Directions for this task: Collect each line of the entries that holds the string "Keep".

Collected data entries:
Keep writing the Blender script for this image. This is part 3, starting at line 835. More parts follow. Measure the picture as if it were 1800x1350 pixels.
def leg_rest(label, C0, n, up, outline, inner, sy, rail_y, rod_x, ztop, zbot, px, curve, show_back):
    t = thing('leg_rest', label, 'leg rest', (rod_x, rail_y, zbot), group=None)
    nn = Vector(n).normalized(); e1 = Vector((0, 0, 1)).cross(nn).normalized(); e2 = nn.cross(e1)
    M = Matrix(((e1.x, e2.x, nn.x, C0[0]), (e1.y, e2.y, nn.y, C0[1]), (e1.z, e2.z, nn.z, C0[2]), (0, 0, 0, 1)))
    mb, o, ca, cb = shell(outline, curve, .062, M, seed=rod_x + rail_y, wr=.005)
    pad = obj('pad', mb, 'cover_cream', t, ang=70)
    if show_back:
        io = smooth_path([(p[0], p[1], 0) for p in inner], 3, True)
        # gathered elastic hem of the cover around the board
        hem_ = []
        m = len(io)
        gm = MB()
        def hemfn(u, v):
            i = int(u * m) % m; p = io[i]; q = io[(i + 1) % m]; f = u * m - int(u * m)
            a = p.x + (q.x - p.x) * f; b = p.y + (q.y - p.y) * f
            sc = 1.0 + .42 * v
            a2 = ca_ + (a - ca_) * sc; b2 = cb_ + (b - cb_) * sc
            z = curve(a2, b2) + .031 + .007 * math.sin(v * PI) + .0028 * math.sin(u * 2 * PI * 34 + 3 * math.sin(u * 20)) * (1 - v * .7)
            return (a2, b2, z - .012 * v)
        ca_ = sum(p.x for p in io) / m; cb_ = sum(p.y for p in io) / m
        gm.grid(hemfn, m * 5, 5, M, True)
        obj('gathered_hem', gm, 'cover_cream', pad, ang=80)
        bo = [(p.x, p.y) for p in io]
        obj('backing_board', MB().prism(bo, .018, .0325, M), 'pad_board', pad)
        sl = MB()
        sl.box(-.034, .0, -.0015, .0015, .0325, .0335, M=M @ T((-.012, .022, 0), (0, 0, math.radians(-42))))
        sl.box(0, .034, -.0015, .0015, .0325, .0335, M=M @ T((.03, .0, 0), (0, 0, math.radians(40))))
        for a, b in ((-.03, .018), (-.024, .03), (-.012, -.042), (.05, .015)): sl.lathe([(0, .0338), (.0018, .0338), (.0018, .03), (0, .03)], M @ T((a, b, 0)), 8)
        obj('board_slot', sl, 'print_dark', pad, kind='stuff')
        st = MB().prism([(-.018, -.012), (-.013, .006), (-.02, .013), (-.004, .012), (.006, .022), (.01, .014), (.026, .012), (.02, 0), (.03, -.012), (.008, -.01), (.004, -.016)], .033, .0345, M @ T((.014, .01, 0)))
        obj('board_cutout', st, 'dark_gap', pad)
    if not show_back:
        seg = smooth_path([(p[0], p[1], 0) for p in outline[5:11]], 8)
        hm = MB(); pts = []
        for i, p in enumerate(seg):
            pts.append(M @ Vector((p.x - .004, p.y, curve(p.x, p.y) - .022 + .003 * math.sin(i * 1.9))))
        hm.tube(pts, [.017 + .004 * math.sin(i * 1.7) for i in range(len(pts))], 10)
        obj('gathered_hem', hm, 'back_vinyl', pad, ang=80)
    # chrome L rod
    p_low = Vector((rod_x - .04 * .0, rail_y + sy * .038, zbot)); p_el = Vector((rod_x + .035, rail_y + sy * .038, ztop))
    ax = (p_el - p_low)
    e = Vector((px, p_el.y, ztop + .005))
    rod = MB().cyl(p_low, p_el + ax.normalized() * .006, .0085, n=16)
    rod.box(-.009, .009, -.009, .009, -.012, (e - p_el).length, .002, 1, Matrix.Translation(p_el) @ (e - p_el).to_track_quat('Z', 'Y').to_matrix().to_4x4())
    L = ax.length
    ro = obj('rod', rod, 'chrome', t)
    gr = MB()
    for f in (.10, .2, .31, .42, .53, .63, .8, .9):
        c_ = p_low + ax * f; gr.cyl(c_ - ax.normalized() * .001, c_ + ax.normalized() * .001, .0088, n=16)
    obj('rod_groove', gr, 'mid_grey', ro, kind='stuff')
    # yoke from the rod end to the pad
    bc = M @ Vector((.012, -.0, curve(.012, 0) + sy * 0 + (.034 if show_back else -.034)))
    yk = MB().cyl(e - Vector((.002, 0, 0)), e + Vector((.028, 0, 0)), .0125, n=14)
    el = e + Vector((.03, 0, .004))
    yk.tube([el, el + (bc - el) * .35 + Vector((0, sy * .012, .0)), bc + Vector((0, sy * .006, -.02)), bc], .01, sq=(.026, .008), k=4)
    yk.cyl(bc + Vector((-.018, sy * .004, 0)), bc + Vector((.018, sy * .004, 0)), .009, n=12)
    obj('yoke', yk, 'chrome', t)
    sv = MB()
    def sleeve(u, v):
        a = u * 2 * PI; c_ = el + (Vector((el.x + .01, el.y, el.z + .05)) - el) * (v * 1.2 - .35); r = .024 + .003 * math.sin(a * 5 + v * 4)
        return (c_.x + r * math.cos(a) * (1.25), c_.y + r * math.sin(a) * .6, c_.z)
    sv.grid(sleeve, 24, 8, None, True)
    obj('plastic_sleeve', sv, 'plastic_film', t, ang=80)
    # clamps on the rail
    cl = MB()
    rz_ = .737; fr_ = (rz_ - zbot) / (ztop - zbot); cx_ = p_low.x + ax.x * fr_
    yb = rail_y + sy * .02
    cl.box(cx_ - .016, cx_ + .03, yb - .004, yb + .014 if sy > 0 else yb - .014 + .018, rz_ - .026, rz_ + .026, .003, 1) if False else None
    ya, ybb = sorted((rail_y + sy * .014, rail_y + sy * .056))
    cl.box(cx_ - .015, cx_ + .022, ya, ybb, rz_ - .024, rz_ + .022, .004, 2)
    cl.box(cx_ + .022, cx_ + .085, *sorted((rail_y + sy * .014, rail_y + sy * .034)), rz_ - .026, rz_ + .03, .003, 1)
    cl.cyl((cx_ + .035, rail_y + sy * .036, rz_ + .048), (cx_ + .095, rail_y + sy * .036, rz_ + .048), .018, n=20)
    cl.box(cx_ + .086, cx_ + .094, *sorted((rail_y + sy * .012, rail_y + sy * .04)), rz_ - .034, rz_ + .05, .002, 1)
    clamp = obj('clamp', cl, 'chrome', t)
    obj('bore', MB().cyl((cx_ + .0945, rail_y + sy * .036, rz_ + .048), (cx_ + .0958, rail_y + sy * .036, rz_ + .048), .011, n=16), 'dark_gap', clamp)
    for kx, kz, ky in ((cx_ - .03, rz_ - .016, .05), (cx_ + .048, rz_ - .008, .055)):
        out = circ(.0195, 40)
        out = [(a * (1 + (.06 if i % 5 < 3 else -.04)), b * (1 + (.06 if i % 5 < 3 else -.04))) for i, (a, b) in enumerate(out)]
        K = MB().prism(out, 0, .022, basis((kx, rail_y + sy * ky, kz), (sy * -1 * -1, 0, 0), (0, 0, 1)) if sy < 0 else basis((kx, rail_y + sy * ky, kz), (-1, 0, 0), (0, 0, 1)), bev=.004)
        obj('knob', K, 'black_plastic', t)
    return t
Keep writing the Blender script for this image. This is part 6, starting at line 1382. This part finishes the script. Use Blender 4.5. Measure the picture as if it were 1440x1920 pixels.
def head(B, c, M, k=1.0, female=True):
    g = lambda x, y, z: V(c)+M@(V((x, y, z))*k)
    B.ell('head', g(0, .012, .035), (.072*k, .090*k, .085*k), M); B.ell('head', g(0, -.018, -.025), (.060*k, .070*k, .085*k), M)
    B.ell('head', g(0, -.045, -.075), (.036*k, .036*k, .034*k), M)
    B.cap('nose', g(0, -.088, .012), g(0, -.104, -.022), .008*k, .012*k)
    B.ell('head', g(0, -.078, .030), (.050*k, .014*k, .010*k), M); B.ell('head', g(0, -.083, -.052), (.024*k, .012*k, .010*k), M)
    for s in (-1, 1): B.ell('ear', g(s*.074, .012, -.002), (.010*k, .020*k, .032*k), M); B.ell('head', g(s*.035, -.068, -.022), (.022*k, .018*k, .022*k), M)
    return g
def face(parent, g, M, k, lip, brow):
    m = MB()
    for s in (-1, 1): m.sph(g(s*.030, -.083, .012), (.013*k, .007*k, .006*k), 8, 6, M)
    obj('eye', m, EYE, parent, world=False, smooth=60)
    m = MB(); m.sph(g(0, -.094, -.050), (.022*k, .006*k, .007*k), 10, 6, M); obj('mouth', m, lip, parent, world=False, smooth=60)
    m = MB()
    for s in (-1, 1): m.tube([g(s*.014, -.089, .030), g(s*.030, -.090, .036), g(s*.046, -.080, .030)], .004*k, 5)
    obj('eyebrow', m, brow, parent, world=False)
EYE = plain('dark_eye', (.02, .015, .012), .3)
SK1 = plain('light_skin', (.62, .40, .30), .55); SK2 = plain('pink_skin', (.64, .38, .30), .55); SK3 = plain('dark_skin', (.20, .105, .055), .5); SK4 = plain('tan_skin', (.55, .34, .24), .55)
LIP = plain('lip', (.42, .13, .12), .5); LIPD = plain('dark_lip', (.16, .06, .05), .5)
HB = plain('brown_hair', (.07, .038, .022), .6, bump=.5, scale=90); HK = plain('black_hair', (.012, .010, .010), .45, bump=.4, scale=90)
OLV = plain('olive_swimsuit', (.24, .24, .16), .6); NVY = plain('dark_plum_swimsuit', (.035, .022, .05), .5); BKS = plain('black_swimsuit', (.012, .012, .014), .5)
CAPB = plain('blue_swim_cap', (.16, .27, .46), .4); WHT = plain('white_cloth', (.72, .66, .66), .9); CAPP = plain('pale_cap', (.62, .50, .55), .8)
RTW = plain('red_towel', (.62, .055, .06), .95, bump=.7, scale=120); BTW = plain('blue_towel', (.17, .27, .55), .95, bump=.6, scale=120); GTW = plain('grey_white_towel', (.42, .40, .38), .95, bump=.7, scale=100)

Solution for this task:
Keep writing the Blender script for this image. This is part 3, starting at line 835. More parts follow. Measure the picture as if it were 1800x1350 pixels.
Keep writing the Blender script for this image. This is part 6, starting at line 1382. This part finishes the script. Use Blender 4.5. Measure the picture as if it were 1440x1920 pixels.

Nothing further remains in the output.